Thursday, March 27, 2008

Torah as Social Boundary Marker

Dunn and Wright have argued that "works of the law" means the mosaic law in general but also connotes the specific commandments of sabbath keeping, food laws, and circumcision as emblems of Israel's election and requiring separation from the nations. I tend to think that "works of the law" means the "works which the law requires" but that point should not eviscerate the fact that doing the works of the law meant engaging in a form of law keeping that required separation from non-Jews and it was an expression of loyalty to one's ethnic identity. Committment to the law was not merely a theological conviction but a social stance as well. In other words, doing the "works of the law" meant keeping the Jewish way of life.

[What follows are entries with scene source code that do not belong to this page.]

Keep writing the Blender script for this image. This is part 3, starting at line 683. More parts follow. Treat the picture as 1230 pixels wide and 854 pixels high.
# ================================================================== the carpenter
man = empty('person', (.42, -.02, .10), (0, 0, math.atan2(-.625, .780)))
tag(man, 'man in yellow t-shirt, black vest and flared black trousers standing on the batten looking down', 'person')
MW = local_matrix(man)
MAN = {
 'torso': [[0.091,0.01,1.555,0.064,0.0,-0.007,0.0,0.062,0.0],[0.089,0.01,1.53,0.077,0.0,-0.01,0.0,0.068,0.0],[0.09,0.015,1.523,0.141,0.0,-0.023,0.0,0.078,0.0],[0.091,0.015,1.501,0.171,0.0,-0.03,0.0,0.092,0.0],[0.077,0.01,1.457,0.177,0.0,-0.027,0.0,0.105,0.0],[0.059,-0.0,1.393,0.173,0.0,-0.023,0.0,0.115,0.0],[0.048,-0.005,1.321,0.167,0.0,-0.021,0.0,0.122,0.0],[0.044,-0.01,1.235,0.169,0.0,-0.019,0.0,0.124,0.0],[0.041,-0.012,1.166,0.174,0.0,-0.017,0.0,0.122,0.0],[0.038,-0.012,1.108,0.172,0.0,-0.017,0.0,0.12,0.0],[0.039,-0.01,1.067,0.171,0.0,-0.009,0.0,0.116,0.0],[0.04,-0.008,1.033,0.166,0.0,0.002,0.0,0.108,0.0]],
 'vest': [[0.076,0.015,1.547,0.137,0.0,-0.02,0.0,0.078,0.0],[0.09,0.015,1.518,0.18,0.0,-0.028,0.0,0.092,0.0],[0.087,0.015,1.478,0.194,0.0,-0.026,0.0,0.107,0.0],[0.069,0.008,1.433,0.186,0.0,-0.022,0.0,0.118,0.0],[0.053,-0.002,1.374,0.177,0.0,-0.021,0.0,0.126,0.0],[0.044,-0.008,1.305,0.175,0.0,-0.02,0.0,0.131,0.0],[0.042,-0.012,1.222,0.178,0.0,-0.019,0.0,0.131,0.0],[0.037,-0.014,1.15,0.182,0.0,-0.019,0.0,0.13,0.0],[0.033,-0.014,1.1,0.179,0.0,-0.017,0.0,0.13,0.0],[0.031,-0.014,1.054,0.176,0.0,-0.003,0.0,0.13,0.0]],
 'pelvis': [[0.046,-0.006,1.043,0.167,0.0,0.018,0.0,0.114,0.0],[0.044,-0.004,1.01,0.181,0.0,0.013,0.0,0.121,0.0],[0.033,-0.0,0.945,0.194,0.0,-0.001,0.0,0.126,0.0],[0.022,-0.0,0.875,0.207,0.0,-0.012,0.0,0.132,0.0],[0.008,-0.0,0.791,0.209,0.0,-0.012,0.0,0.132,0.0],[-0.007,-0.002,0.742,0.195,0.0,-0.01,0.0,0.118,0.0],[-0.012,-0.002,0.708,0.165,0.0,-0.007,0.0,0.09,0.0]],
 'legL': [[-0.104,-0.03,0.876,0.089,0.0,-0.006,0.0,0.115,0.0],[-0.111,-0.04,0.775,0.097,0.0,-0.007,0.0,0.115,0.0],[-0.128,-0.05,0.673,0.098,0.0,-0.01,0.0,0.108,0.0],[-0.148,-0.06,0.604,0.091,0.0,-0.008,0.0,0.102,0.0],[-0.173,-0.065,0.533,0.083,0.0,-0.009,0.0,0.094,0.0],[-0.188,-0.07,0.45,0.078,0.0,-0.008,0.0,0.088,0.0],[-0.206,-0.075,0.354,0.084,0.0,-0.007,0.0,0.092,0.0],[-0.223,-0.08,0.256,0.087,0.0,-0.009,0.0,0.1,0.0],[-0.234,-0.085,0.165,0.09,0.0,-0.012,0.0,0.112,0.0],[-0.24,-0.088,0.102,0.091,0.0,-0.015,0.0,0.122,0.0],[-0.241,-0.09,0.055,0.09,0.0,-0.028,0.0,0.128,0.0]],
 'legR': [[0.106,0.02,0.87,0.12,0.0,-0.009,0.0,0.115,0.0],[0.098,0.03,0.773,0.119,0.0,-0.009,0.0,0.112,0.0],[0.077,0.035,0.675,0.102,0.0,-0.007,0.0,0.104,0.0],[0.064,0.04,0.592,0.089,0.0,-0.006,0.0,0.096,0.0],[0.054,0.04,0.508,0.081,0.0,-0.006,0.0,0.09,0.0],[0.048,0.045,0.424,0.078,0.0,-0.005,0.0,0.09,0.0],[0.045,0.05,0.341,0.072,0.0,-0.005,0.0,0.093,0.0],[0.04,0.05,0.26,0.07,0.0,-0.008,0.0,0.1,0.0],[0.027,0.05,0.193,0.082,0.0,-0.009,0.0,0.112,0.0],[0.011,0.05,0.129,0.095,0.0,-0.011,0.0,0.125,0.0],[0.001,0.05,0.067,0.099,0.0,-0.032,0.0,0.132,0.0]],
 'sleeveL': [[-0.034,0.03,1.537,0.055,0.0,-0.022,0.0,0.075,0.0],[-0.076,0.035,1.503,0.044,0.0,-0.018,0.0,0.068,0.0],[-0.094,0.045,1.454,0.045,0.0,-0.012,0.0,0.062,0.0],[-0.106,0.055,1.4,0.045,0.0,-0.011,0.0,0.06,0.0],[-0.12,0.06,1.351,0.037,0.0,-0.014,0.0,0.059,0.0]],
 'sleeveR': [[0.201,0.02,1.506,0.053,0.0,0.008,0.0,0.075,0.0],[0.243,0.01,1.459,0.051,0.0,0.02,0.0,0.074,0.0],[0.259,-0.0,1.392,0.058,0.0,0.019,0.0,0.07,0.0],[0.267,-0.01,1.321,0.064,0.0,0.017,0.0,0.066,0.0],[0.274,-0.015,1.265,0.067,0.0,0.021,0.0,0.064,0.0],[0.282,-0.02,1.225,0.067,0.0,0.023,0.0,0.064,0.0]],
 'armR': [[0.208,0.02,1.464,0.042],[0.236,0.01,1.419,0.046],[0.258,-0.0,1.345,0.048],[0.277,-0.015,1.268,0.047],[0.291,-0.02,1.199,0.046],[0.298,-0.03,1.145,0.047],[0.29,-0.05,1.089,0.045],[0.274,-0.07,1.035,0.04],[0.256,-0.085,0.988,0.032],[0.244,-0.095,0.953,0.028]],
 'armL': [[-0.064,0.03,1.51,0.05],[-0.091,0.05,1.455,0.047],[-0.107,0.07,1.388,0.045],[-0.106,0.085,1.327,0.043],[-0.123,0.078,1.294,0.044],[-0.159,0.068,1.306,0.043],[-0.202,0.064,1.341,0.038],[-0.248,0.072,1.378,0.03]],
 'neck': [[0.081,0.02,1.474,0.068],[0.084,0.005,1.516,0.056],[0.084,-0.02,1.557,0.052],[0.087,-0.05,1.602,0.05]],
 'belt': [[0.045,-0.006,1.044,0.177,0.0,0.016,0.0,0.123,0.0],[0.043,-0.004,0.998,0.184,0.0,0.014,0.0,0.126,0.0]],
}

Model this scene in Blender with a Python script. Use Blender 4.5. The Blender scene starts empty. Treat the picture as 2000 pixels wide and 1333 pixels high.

The following passage from Tacitus, Hist. 5.5 illustrates very clearly the social stimga attached to keeping the Torah:

"This worship, however introduced, is upheld by its antiquity; all their other customs, which are at once perverse and disgusting, owe their strength to their very badness. The most degraded out of other races, scorning their national beliefs, brought to them their contributions and presents. This augmented the wealth of the Jews, as also did the fact, that among themselves they are inflexibly honest and ever ready to shew compassion, though they regard the rest of mankind with all the hatred of enemies. They sit apart at meals, they sleep apart, and though, as a nation, they are singularly prone to lust, they abstain from intercourse with foreign women; among themselves nothing is unlawful. Circumcision was adopted by them as a mark of difference from other men. Those who come over to their religion adopt the practice, and have this lesson first instilled into them, to despise all gods, to disown their country, and set at nought parents, children, and brethren. Still they provide for the increase of their numbers. It is a crime among them to kill any newly-born infant. They hold that the souls of all who perish in battle or by the hands of the executioner are immortal. Hence a passion for propagating their race and a contempt for death. They are wont to bury rather than to burn their dead, following in this the Egyptian cus tom; they bestow the same care on the dead, and they hold the same belief about the lower world. Quite different is their faith about things divine. The Egyptians worship many animals and images of monstrous form; the Jews have purely mental conceptions of Deity, as one in essence. They call those profane who make representations of God in human shape out of perishable materials. They believe that Being to be supreme and eternal, neither capable of representation, nor of decay. They therefore do not allow any images to stand in their cities, much less in their temples. This flattery is not paid to their kings, nor this honour to our Emperors. From the fact, however, that their priests used to chant to the music of flutes and cymbals, and to wear garlands of ivy, and that a golden vine was found in the temple, some have thought that they worshipped father Liber, the conqueror of the East, though their institutions do not by any means harmonize with the theory; for Liber established a festive and cheerful worship, while the Jewish religion is tasteless and mean."

1 comment:

Geoff Hudson said...

What do you expect from a Flavian historian writing post war? But it wasn't always like that. There was a time when Romans were keen to learn about Judaism. Josephus probably wrote Antiquities while he was young and being raised as an aristocrat in the court of Claudius, probably with Nero, Seneca, Burrus and Epaphroditus. Tiberias, Gaius and Claudius were quite happy to have Agrippa I in their courts. Agrippa II was raised in the court of Claudius. The Romans built a temple at Ein Gedi. Vitellius enjoyed himself on a visit to Jerusalem.

The Flavians had to hate these awful Jews, because they financed their rise to power out of Jewish wealth, which was something Nero did not do, or contrive to do. In fact if you read the story of Izates, you will realise that Nero had more than a passing interest in Judasim.